Problem Description
Given a binary tree where node values are digits from 1 to 9, count all root-to-leaf paths that are pseudo-palindromic. A path is pseudo-palindromic if at least one permutation of the node values in that path forms a palindrome. In other words, the path is pseudo-palindromic if at most one digit has an odd frequency.
Key Insights
- Use Depth-First Search (DFS) to explore every root-to-leaf path.
- Track the occurrence (odd/even) of digits using a bit mask, where each of the bits (positions 1 to 9) represents a digit.
- Toggle bits using the XOR operation to update parity as you traverse the tree.
- A path qualifies as pseudo-palindromic if the bit mask has at most one bit set (check using path & (path - 1) == 0).

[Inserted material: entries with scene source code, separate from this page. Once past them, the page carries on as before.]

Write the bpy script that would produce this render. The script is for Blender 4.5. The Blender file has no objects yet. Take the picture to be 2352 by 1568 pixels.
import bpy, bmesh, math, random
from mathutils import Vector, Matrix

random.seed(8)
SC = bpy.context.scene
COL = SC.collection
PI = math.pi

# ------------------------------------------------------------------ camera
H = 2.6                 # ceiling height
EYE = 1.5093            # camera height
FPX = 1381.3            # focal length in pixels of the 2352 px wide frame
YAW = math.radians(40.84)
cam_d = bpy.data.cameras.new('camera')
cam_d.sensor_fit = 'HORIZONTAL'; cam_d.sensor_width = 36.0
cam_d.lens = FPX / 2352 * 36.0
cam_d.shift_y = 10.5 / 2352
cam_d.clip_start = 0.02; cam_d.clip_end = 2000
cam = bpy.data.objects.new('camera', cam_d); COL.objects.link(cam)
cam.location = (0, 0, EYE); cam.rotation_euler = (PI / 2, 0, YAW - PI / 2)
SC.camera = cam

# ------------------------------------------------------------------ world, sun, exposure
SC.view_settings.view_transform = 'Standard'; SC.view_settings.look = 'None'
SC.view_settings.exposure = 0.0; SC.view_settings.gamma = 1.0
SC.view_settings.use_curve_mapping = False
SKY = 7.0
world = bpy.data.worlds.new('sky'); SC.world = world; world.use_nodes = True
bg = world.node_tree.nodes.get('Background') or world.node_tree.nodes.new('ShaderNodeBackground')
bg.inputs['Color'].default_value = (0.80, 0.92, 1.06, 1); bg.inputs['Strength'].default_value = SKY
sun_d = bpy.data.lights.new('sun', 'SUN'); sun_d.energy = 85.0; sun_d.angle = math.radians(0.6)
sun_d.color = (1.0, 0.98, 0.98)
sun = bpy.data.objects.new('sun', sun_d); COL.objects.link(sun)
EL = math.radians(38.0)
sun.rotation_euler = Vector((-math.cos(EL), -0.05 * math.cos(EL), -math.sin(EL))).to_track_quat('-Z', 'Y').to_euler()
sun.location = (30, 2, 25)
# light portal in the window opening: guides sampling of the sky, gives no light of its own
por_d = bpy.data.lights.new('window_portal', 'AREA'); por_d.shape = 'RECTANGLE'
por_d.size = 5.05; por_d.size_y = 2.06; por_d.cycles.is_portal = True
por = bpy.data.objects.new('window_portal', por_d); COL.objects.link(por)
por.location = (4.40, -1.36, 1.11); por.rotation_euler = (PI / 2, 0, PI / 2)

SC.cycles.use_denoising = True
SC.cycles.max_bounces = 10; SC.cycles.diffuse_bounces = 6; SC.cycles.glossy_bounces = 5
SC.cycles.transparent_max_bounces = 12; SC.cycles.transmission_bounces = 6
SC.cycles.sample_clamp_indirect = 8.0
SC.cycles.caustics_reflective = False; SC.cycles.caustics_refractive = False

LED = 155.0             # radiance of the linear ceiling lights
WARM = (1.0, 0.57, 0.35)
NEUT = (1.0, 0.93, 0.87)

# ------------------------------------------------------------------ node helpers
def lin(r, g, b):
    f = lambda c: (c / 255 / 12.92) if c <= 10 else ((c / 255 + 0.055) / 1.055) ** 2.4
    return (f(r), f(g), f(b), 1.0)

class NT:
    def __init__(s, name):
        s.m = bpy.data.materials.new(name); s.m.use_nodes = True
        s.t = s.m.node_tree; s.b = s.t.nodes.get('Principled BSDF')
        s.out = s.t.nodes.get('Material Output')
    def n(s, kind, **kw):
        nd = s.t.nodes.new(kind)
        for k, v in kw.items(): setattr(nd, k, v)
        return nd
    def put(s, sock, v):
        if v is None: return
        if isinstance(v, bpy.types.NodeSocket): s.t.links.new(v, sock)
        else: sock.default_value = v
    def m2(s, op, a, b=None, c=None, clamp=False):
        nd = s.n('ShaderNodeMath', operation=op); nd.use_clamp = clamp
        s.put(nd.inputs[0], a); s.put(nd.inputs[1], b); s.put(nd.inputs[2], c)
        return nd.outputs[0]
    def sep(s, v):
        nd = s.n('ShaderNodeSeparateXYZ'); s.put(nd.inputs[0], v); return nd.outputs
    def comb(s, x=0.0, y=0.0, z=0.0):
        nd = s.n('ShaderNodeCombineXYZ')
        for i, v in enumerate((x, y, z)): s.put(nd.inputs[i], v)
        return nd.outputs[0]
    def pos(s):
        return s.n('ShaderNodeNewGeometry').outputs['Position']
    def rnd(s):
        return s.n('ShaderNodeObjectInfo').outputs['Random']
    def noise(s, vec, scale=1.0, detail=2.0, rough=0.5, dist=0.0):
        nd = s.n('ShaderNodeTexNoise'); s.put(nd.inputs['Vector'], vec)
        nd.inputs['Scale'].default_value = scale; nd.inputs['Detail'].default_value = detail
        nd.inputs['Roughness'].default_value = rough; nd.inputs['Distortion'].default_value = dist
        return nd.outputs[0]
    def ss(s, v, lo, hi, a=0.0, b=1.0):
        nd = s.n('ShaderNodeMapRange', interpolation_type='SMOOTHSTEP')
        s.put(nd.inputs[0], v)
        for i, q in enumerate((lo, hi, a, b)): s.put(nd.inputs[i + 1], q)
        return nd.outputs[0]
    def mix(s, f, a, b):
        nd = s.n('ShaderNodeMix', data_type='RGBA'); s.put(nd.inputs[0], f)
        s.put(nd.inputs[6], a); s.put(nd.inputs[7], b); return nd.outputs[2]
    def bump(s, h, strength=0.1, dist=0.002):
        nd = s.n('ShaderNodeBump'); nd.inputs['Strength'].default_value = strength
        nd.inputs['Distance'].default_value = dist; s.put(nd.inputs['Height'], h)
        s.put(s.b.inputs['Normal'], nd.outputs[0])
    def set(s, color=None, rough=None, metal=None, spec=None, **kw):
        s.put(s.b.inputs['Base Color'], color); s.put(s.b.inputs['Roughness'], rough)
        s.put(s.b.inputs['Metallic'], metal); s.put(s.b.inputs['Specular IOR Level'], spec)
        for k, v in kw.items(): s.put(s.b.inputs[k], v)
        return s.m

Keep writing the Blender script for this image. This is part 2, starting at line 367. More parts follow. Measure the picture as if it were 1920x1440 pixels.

- This approach efficiently checks the pseudo-palindromic condition in O(1) time per leaf.
Space and Time Complexity
Time Complexity: O(N), where N is the number of nodes in the tree, as each node is visited once. Space Complexity: O(H), where H is the height of the tree. In the worst case, H equals N.
Solution
The solution uses a recursive DFS to traverse the tree while propagating a bit mask representing the parity of each digit encountered. At each node, update the bit mask by toggling the bit corresponding to the node's value. When a leaf is reached, check if the path is pseudo-palindromic by ensuring that at most one bit in the mask is set. This optimal approach leverages bit manipulation to keep the space usage minimal while ensuring a fast constant-time check at each leaf node.